**Task details:**
Everything in the listing should be restated word for word.

- - -

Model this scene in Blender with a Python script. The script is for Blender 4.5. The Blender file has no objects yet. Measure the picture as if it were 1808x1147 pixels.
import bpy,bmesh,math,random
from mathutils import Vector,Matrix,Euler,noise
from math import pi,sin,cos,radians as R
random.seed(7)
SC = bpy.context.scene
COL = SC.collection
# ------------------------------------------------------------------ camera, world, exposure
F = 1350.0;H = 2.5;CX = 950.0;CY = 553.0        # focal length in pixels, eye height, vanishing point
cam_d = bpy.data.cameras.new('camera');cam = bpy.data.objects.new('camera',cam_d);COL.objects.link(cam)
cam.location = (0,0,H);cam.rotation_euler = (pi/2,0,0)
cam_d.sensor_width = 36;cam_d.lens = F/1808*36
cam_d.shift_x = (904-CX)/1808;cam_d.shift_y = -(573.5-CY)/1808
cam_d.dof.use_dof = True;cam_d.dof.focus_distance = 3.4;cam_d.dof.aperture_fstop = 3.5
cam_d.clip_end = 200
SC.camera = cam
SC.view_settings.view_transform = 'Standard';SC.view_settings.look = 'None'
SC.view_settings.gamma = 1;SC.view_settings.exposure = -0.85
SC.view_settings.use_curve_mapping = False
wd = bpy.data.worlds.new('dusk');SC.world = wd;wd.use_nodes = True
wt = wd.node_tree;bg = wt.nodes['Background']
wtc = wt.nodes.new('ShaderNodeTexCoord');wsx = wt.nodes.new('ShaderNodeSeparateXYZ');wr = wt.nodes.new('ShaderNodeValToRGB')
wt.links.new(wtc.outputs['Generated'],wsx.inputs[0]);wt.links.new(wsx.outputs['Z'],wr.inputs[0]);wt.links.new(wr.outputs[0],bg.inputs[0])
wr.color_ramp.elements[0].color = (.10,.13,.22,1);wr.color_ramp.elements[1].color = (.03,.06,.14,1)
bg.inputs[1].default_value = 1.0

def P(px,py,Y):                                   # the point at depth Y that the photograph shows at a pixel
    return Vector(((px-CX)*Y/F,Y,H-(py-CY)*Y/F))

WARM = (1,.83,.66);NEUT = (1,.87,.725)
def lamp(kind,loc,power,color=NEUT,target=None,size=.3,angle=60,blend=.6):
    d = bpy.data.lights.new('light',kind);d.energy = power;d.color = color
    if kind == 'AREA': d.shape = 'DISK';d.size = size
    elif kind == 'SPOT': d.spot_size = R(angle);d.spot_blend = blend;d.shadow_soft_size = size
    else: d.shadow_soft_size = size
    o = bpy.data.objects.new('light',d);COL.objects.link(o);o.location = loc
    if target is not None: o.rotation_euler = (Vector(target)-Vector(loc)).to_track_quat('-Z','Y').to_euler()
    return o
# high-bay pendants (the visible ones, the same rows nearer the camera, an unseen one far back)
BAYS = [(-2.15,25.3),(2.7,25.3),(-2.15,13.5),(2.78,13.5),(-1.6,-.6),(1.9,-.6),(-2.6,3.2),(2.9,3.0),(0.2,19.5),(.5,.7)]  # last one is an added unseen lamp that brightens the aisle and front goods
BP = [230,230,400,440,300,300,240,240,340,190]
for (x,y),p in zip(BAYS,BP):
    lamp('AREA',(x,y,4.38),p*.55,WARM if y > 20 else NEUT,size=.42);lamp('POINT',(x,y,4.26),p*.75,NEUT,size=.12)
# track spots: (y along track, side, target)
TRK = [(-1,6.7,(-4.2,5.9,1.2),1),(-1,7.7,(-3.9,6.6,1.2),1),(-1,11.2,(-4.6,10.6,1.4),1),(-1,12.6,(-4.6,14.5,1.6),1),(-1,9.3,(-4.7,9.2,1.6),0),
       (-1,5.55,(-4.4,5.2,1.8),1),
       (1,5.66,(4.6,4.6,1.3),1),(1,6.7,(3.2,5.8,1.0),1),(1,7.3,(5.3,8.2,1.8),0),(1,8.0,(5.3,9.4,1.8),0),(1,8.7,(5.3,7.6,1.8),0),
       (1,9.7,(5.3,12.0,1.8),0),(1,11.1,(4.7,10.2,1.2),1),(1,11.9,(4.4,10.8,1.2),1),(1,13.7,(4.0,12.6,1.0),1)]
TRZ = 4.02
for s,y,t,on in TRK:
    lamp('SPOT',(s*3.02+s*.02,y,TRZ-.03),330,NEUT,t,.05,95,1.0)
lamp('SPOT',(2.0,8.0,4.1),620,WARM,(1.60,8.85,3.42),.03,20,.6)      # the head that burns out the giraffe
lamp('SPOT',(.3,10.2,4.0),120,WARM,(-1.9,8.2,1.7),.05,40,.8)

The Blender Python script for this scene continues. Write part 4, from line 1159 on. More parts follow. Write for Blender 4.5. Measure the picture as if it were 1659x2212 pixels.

- - -

**Exercise output:**
Model this scene in Blender with a Python script. The script is for Blender 4.5. The Blender file has no objects yet. Measure the picture as if it were 1808x1147 pixels.
import bpy,bmesh,math,random
from mathutils import Vector,Matrix,Euler,noise
from math import pi,sin,cos,radians as R
random.seed(7)
SC = bpy.context.scene
COL = SC.collection
# ------------------------------------------------------------------ camera, world, exposure
F = 1350.0;H = 2.5;CX = 950.0;CY = 553.0        # focal length in pixels, eye height, vanishing point
cam_d = bpy.data.cameras.new('camera');cam = bpy.data.objects.new('camera',cam_d);COL.objects.link(cam)
cam.location = (0,0,H);cam.rotation_euler = (pi/2,0,0)
cam_d.sensor_width = 36;cam_d.lens = F/1808*36
cam_d.shift_x = (904-CX)/1808;cam_d.shift_y = -(573.5-CY)/1808
cam_d.dof.use_dof = True;cam_d.dof.focus_distance = 3.4;cam_d.dof.aperture_fstop = 3.5
cam_d.clip_end = 200
SC.camera = cam
SC.view_settings.view_transform = 'Standard';SC.view_settings.look = 'None'
SC.view_settings.gamma = 1;SC.view_settings.exposure = -0.85
SC.view_settings.use_curve_mapping = False
wd = bpy.data.worlds.new('dusk');SC.world = wd;wd.use_nodes = True
wt = wd.node_tree;bg = wt.nodes['Background']
wtc = wt.nodes.new('ShaderNodeTexCoord');wsx = wt.nodes.new('ShaderNodeSeparateXYZ');wr = wt.nodes.new('ShaderNodeValToRGB')
wt.links.new(wtc.outputs['Generated'],wsx.inputs[0]);wt.links.new(wsx.outputs['Z'],wr.inputs[0]);wt.links.new(wr.outputs[0],bg.inputs[0])
wr.color_ramp.elements[0].color = (.10,.13,.22,1);wr.color_ramp.elements[1].color = (.03,.06,.14,1)
bg.inputs[1].default_value = 1.0

def P(px,py,Y):                                   # the point at depth Y that the photograph shows at a pixel
    return Vector(((px-CX)*Y/F,Y,H-(py-CY)*Y/F))

WARM = (1,.83,.66);NEUT = (1,.87,.725)
def lamp(kind,loc,power,color=NEUT,target=None,size=.3,angle=60,blend=.6):
    d = bpy.data.lights.new('light',kind);d.energy = power;d.color = color
    if kind == 'AREA': d.shape = 'DISK';d.size = size
    elif kind == 'SPOT': d.spot_size = R(angle);d.spot_blend = blend;d.shadow_soft_size = size
    else: d.shadow_soft_size = size
    o = bpy.data.objects.new('light',d);COL.objects.link(o);o.location = loc
    if target is not None: o.rotation_euler = (Vector(target)-Vector(loc)).to_track_quat('-Z','Y').to_euler()
    return o
# high-bay pendants (the visible ones, the same rows nearer the camera, an unseen one far back)
BAYS = [(-2.15,25.3),(2.7,25.3),(-2.15,13.5),(2.78,13.5),(-1.6,-.6),(1.9,-.6),(-2.6,3.2),(2.9,3.0),(0.2,19.5),(.5,.7)]  # last one is an added unseen lamp that brightens the aisle and front goods
BP = [230,230,400,440,300,300,240,240,340,190]
for (x,y),p in zip(BAYS,BP):
    lamp('AREA',(x,y,4.38),p*.55,WARM if y > 20 else NEUT,size=.42);lamp('POINT',(x,y,4.26),p*.75,NEUT,size=.12)
# track spots: (y along track, side, target)
TRK = [(-1,6.7,(-4.2,5.9,1.2),1),(-1,7.7,(-3.9,6.6,1.2),1),(-1,11.2,(-4.6,10.6,1.4),1),(-1,12.6,(-4.6,14.5,1.6),1),(-1,9.3,(-4.7,9.2,1.6),0),
       (-1,5.55,(-4.4,5.2,1.8),1),
       (1,5.66,(4.6,4.6,1.3),1),(1,6.7,(3.2,5.8,1.0),1),(1,7.3,(5.3,8.2,1.8),0),(1,8.0,(5.3,9.4,1.8),0),(1,8.7,(5.3,7.6,1.8),0),
       (1,9.7,(5.3,12.0,1.8),0),(1,11.1,(4.7,10.2,1.2),1),(1,11.9,(4.4,10.8,1.2),1),(1,13.7,(4.0,12.6,1.0),1)]
TRZ = 4.02
for s,y,t,on in TRK:
    lamp('SPOT',(s*3.02+s*.02,y,TRZ-.03),330,NEUT,t,.05,95,1.0)
lamp('SPOT',(2.0,8.0,4.1),620,WARM,(1.60,8.85,3.42),.03,20,.6)      # the head that burns out the giraffe
lamp('SPOT',(.3,10.2,4.0),120,WARM,(-1.9,8.2,1.7),.05,40,.8)

The Blender Python script for this scene continues. Write part 4, from line 1159 on. More parts follow. Write for Blender 4.5. Measure the picture as if it were 1659x2212 pixels.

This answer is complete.